Begin
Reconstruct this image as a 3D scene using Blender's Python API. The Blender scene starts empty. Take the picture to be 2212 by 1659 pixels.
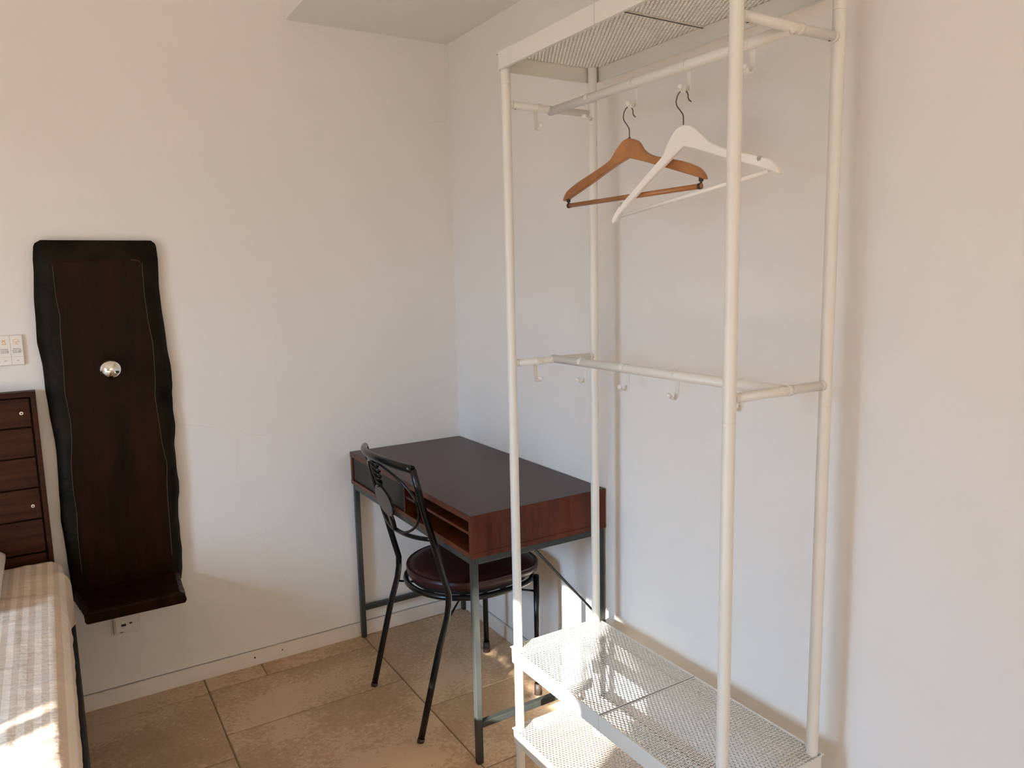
import bpy, math, random
from mathutils import Vector, Matrix, noise
random.seed(7)
PI = math.pi
SC = bpy.context.scene
COL = SC.collection

# ---------------------------------------------------------------- camera
cam_d = bpy.data.cameras.new('camera')
cam_d.sensor_width = 36.0
cam_d.lens = 1630.073 * 36.0 / 2212.0
cam_d.clip_start = 0.05
cam = bpy.data.objects.new('camera', cam_d)
COL.objects.link(cam)
RX = (0.8508443, -0.5249527, -0.0221033)
UP = (0.0934599, 0.1098146, 0.9895484)
FW = (0.5170389, 0.8440174, -0.1424971)
cam.matrix_world = Matrix(((RX[0], UP[0], -FW[0], -1.442128),
                           (RX[1], UP[1], -FW[1], -2.789470),
                           (RX[2], UP[2], -FW[2], 1.426683),
                           (0, 0, 0, 1)))
SC.camera = cam

# ---------------------------------------------------------------- view, world, light
SC.view_settings.view_transform = 'Standard'
SC.view_settings.look = 'None'
SC.view_settings.gamma = 1.0
SC.view_settings.use_curve_mapping = False
SC.view_settings.exposure = 0.0
SC.cycles.max_bounces = 12
SC.cycles.diffuse_bounces = 8
SC.cycles.glossy_bounces = 4
SC.cycles.caustics_reflective = False
SC.cycles.caustics_refractive = False
SC.cycles.sample_clamp_indirect = 6.0

SUN_STRENGTH = 31.0
SKY_STRENGTH = 3.8
FILL_POWER = 22.0
SIDE_WINDOW_POWER = 42.0
SUN_DIR = Vector((1.0, 0.53, -0.42)).normalized()

w = bpy.data.worlds.new('sky')
SC.world = w
w.use_nodes = True
wn = w.node_tree
bg = wn.nodes['Background']
bg.inputs[0].default_value = (0.46, 0.70, 1.05, 1)
bg.inputs[1].default_value = SKY_STRENGTH

def light(name, kind, energy, color, loc, direction, **kw):
    l = bpy.data.lights.new(name, kind)
    l.energy = energy; l.color = color
    for k, v in kw.items(): setattr(l, k, v)
    o = bpy.data.objects.new(name, l); COL.objects.link(o)
    o.location = loc
    o.rotation_euler = Vector(direction).to_track_quat('-Z', 'Y').to_euler()
    return o
light('sun', 'SUN', SUN_STRENGTH, (1.0, 0.93, 0.83), (-8, -6, 5), SUN_DIR, angle=0.0095)
# added warm fill light behind the camera, brightening the back wall
light('added_front_fill', 'AREA', FILL_POWER, (1.0, 0.84, 0.66), (-1.35, -5.12, 1.45), (0, 1, 0), shape='RECTANGLE', size=1.8, size_y=1.3)
# cool skylight entering through the side window, falling towards the floor
light('side_window_daylight', 'AREA', SIDE_WINDOW_POWER, (0.44, 0.73, 1.05), (-4.14, -1.96, 1.42), (1, 0.38, -0.92), shape='RECTANGLE', size=0.58, size_y=1.2, spread=math.radians(92))
# portals that guide the sky light through the two openings in the left wall
for py, pz, sy, sz in ((-2.885, 1.053, 1.11, 2.10), (-1.965, 1.25, 0.60, 1.66)):
    p = light('sky_portal', 'AREA', 1.0, (1, 1, 1), (-4.26, py, pz), (1, 0, 0), shape='RECTANGLE', size=sy, size_y=sz)
    p.data.cycles.is_portal = True

# ---------------------------------------------------------------- materials
def new_mat(name):
    m = bpy.data.materials.new(name); m.use_nodes = True
    nt = m.node_tree
    return m, nt, nt.nodes['Principled BSDF']
def N(nt, t, **kw):
    n = nt.nodes.new(t)
    for k, v in kw.items(): setattr(n, k, v)
    return n
def coord(nt, scale=(1, 1, 1)):
    tc = N(nt, 'ShaderNodeTexCoord'); mp = N(nt, 'ShaderNodeMapping')
    nt.links.new(tc.outputs['Object'], mp.inputs['Vector'])
    mp.inputs['Scale'].default_value = scale
    return mp.outputs['Vector']
def noise_tex(nt, vec, scale, detail=4, rough=0.5):
    n = N(nt, 'ShaderNodeTexNoise')
    nt.links.new(vec, n.inputs['Vector'])
    n.inputs['Scale'].default_value = scale; n.inputs['Detail'].default_value = detail
    n.inputs['Roughness'].default_value = rough
    return n.outputs['Fac']
def ramp(nt, fac, stops):
    r = N(nt, 'ShaderNodeValToRGB')
    nt.links.new(fac, r.inputs['Fac'])
    els = r.color_ramp.elements
    while len(els) < len(stops): els.new(0.5)
    for e, (p, c) in zip(els, stops):
        e.position = p; e.color = (*c, 1)
    return r.outputs['Color']
def bump(nt, bsdf, fac, strength, dist=0.01):
    b = N(nt, 'ShaderNodeBump')
    b.inputs['Strength'].default_value = strength; b.inputs['Distance'].default_value = dist
    nt.links.new(fac, b.inputs['Height']); nt.links.new(b.outputs['Normal'], bsdf.inputs['Normal'])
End
GIVEN PROBLEM -
Write out the lines from the start of the material to the line with "SUN_DIR = Vector((1.0, 0.53, -0.42)).normalized()", inclusive and exactly. Skip the pictures.

SOLUTION TO THE EXERCISE -
Reconstruct this image as a 3D scene using Blender's Python API. The Blender scene starts empty. Take the picture to be 2212 by 1659 pixels.
import bpy, math, random
from mathutils import Vector, Matrix, noise
random.seed(7)
PI = math.pi
SC = bpy.context.scene
COL = SC.collection

# ---------------------------------------------------------------- camera
cam_d = bpy.data.cameras.new('camera')
cam_d.sensor_width = 36.0
cam_d.lens = 1630.073 * 36.0 / 2212.0
cam_d.clip_start = 0.05
cam = bpy.data.objects.new('camera', cam_d)
COL.objects.link(cam)
RX = (0.8508443, -0.5249527, -0.0221033)
UP = (0.0934599, 0.1098146, 0.9895484)
FW = (0.5170389, 0.8440174, -0.1424971)
cam.matrix_world = Matrix(((RX[0], UP[0], -FW[0], -1.442128),
                           (RX[1], UP[1], -FW[1], -2.789470),
                           (RX[2], UP[2], -FW[2], 1.426683),
                           (0, 0, 0, 1)))
SC.camera = cam

# ---------------------------------------------------------------- view, world, light
SC.view_settings.view_transform = 'Standard'
SC.view_settings.look = 'None'
SC.view_settings.gamma = 1.0
SC.view_settings.use_curve_mapping = False
SC.view_settings.exposure = 0.0
SC.cycles.max_bounces = 12
SC.cycles.diffuse_bounces = 8
SC.cycles.glossy_bounces = 4
SC.cycles.caustics_reflective = False
SC.cycles.caustics_refractive = False
SC.cycles.sample_clamp_indirect = 6.0

SUN_STRENGTH = 31.0
SKY_STRENGTH = 3.8
FILL_POWER = 22.0
SIDE_WINDOW_POWER = 42.0
SUN_DIR = Vector((1.0, 0.53, -0.42)).normalized()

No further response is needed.